See my very nice models I invented, designed and manufactured. In this video I describe a bootstrapping effect, quite frankly, that I was surprised the experts in academia and the chemical industry did not quite grasp. I won't go into why they did not grasp the explanation I make here and extol it, but suffice to say I am their mouthpiece, and the other way does not exist (thank god.) Before I gloat about how I was right in my noble attempts to bring an educational device to the market in direct defiance to the business of dividing up spoils of the planet and putting a yoke on everyone's back, I need to make something clear here about my attempts to bring the models to light. I promoted these chemistry models from as far back as 1998 when I sent a proposal to NSF. It was rejected under the pretense I did not have a University sponsor. Again, after I made the Models, I sent a full proposal to the NSF STEM program in 2008, asking for a peer review, and was never even replied to. I also sent the models to over 30 state's department of education (1 state replied to me explaining the equipment used in classrooms is at the discretion of the School Systems.) In addition, I marketed the models on a website, and sent them to several other potential avenues of distribution (A2Z in Northampton, MA-no reply), but I have never sold any of my models. Oh, before I forget, I have to thank Youtube for putting my other video showing H2O Electrolysis uhh, no where, in their rankings. Telling, since that video is unique in showing some electrolysis chemistry. I won't even go into my Sulfur video, which dares mention coal pollution-fugedaboutit. Enjoy your weather you degenerate mother fuckers.

Prediction Corner

In the spirit of all the great psychics that have changed history with their knowledge of the future, I will now (and I use the term loosely) will garner for you my predictions for July 16, 2013.

Isoprene Flavor extract will be found to signifigantly enhance mental cognition.
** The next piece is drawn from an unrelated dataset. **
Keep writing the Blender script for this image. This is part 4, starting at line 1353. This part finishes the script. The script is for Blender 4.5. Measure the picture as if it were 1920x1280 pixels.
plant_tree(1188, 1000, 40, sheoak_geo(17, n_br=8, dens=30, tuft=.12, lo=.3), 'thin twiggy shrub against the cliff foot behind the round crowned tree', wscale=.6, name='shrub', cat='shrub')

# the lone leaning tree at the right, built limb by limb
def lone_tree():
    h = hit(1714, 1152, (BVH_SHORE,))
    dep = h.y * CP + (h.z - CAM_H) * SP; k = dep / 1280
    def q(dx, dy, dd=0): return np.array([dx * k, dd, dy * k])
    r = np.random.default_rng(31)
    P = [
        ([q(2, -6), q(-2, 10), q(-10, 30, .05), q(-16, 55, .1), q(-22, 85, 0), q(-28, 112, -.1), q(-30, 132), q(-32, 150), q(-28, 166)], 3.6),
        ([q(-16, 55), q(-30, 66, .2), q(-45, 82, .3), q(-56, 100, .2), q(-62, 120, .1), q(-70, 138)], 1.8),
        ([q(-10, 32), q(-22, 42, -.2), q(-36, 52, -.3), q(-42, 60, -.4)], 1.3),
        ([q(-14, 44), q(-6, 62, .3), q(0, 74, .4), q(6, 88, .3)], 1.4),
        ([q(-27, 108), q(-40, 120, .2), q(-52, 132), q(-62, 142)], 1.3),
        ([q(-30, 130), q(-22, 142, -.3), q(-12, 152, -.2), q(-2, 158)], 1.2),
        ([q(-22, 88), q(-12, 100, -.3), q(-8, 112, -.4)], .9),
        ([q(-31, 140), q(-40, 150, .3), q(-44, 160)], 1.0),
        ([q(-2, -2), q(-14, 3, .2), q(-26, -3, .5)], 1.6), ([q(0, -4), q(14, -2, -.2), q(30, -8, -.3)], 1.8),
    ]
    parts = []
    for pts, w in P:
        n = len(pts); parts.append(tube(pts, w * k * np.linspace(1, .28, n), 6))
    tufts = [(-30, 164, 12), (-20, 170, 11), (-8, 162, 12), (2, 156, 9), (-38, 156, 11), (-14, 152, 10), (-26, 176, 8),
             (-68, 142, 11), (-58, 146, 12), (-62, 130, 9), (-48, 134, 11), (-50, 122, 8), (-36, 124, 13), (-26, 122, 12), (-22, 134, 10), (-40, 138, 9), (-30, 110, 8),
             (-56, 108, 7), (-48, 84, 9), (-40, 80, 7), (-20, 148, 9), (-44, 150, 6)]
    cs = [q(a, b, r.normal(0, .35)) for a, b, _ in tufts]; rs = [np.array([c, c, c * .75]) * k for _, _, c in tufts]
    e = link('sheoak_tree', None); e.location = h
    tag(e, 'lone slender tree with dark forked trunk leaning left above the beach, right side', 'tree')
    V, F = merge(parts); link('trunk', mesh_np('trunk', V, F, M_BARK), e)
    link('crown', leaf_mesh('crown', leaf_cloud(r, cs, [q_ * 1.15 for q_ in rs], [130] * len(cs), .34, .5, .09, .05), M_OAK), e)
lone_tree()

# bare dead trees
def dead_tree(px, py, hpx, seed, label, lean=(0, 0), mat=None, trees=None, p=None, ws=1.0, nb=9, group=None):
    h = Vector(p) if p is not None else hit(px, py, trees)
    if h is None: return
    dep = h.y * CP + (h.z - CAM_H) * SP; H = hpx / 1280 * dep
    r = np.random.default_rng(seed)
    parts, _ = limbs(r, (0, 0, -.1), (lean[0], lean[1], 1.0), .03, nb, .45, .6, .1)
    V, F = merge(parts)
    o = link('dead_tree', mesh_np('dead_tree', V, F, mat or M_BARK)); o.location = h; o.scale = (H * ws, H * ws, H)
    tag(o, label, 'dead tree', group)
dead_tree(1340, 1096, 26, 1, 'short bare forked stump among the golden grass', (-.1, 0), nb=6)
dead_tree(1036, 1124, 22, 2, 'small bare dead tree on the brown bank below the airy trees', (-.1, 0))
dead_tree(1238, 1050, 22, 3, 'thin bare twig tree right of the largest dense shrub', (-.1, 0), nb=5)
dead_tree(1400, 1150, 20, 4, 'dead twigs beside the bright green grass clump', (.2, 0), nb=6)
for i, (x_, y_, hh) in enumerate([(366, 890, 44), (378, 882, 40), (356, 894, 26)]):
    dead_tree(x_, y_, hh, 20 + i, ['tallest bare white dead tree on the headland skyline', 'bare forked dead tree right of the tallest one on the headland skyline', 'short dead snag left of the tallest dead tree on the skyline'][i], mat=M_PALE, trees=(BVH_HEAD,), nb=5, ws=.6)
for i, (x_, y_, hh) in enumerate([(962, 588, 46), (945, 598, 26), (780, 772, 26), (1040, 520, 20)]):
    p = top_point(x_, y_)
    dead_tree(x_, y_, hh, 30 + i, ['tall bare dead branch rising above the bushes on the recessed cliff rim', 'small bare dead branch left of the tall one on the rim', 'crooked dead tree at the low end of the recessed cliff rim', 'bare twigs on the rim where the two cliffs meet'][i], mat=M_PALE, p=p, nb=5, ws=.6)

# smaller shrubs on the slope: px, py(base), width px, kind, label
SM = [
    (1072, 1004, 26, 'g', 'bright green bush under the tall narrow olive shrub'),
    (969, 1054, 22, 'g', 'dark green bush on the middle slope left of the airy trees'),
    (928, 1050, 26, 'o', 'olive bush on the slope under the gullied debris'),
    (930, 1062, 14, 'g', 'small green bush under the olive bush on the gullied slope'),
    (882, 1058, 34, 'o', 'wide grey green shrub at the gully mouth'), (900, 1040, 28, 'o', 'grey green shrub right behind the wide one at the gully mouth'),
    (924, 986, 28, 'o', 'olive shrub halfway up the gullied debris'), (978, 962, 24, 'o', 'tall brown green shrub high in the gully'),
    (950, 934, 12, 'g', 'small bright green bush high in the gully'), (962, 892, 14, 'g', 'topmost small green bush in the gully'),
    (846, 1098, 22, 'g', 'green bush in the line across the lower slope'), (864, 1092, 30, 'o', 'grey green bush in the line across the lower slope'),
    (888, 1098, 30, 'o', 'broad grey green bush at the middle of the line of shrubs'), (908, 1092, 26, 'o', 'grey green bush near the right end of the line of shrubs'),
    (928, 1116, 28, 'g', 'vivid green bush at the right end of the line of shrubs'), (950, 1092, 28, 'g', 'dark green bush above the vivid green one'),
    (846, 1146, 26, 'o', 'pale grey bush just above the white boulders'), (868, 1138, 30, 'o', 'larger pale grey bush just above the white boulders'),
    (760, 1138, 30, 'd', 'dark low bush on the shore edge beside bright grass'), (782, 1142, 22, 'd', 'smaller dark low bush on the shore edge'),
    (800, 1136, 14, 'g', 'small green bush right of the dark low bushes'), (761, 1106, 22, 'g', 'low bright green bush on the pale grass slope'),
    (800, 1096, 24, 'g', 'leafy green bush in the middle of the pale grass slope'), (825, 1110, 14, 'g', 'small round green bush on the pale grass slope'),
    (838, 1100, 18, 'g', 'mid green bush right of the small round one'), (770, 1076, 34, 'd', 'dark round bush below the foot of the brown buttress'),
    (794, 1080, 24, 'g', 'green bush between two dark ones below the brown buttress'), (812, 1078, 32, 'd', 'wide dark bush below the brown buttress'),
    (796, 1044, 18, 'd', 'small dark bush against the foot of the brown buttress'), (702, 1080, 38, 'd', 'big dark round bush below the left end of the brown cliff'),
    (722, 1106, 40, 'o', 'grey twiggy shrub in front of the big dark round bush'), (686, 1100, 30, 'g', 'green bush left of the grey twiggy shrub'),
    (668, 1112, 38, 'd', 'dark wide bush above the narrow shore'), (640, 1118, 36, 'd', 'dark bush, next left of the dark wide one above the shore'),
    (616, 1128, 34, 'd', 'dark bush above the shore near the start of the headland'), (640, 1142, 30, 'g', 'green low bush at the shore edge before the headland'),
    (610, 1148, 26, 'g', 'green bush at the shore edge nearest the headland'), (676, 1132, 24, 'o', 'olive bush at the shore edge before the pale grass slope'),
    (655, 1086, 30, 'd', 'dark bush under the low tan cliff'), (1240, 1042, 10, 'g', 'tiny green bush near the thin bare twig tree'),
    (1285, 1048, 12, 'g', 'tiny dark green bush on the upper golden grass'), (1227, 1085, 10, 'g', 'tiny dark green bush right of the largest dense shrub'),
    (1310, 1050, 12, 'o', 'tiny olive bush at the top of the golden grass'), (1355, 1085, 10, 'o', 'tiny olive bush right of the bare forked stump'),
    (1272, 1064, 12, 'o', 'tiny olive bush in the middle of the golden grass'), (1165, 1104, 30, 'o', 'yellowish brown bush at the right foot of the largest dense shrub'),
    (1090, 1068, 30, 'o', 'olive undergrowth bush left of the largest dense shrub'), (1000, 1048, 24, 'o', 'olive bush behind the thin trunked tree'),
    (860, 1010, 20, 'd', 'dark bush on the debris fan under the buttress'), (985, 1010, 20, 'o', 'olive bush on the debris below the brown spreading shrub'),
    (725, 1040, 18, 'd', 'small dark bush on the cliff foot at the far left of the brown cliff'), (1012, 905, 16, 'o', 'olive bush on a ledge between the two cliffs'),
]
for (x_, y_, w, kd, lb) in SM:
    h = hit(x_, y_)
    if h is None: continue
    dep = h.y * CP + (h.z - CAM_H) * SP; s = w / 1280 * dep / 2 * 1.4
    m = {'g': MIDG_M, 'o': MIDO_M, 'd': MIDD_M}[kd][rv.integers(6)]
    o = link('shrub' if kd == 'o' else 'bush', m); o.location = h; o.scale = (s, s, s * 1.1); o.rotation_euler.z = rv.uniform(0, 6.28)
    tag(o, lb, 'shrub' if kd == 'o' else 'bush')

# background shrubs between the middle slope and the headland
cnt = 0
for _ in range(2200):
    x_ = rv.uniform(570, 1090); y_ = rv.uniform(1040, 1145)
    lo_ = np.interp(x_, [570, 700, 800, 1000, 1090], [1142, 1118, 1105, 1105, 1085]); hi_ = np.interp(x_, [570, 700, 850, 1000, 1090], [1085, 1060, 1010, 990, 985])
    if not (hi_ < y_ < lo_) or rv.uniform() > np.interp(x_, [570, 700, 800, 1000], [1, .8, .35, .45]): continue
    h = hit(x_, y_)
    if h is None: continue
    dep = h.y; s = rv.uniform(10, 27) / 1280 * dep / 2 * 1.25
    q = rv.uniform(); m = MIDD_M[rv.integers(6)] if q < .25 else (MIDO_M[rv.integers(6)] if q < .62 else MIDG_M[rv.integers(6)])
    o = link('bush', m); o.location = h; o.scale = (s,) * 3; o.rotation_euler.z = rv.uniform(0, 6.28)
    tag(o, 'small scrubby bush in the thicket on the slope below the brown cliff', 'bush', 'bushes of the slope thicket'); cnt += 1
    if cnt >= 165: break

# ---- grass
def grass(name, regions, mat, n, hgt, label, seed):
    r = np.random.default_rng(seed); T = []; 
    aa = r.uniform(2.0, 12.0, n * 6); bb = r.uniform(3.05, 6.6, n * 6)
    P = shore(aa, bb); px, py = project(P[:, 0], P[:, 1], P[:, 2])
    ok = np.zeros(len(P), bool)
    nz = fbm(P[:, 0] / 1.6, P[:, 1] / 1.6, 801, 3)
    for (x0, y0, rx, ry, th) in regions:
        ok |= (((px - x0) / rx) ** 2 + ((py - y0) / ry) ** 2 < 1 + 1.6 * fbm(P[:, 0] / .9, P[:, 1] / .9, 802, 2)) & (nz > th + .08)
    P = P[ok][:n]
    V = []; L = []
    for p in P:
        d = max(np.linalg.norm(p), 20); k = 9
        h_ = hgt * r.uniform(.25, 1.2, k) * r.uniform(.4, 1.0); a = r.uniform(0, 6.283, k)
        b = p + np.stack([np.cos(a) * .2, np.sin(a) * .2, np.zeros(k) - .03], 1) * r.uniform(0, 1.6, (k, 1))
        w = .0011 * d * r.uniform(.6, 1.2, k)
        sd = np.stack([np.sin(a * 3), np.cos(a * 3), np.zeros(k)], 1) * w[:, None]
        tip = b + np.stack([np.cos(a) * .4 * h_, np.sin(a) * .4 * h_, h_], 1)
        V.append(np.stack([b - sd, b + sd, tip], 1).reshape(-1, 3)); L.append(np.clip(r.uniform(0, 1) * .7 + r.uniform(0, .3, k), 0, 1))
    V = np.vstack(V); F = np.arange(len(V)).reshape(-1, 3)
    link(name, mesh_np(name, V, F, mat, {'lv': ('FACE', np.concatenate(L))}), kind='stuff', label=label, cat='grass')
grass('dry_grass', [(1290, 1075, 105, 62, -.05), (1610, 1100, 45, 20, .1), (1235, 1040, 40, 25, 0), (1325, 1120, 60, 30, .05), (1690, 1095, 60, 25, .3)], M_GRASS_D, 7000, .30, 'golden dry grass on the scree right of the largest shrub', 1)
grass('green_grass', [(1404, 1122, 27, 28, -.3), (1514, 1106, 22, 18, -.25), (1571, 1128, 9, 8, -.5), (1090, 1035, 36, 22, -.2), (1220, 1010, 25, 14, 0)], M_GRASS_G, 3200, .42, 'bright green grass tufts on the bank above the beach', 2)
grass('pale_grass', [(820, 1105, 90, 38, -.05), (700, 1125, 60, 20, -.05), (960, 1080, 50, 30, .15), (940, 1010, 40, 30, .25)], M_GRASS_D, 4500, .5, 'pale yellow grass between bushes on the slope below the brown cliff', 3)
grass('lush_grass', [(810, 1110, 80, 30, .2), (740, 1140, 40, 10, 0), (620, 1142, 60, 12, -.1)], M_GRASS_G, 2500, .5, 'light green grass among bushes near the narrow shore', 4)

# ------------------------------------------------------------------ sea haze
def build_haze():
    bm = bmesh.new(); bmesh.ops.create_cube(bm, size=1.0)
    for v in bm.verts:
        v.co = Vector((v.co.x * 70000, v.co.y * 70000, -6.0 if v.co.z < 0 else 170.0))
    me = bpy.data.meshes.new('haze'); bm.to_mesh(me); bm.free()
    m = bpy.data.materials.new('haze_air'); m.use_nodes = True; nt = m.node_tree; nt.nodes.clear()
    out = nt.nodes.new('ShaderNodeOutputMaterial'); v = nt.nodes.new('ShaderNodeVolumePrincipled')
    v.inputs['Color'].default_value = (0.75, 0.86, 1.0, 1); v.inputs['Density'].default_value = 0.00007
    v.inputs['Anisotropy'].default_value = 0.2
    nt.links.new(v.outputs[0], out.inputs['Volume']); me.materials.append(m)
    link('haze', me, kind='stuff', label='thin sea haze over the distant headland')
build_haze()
Cinnamon chicks rule.

Raspberry Mousse will replace Chocolate Pudding as the favorite food in heaven.

Lake Vostock will inexplicably yield a rusted '56 Bel Aire.

Magnetic Monopole technology will be discovered, but instantly vanished by Heisenberg.

Schist McRib. (That's all I got?)

The official spelling for Ralleigh will be Ralley


There will be incremental improvements elsewhere.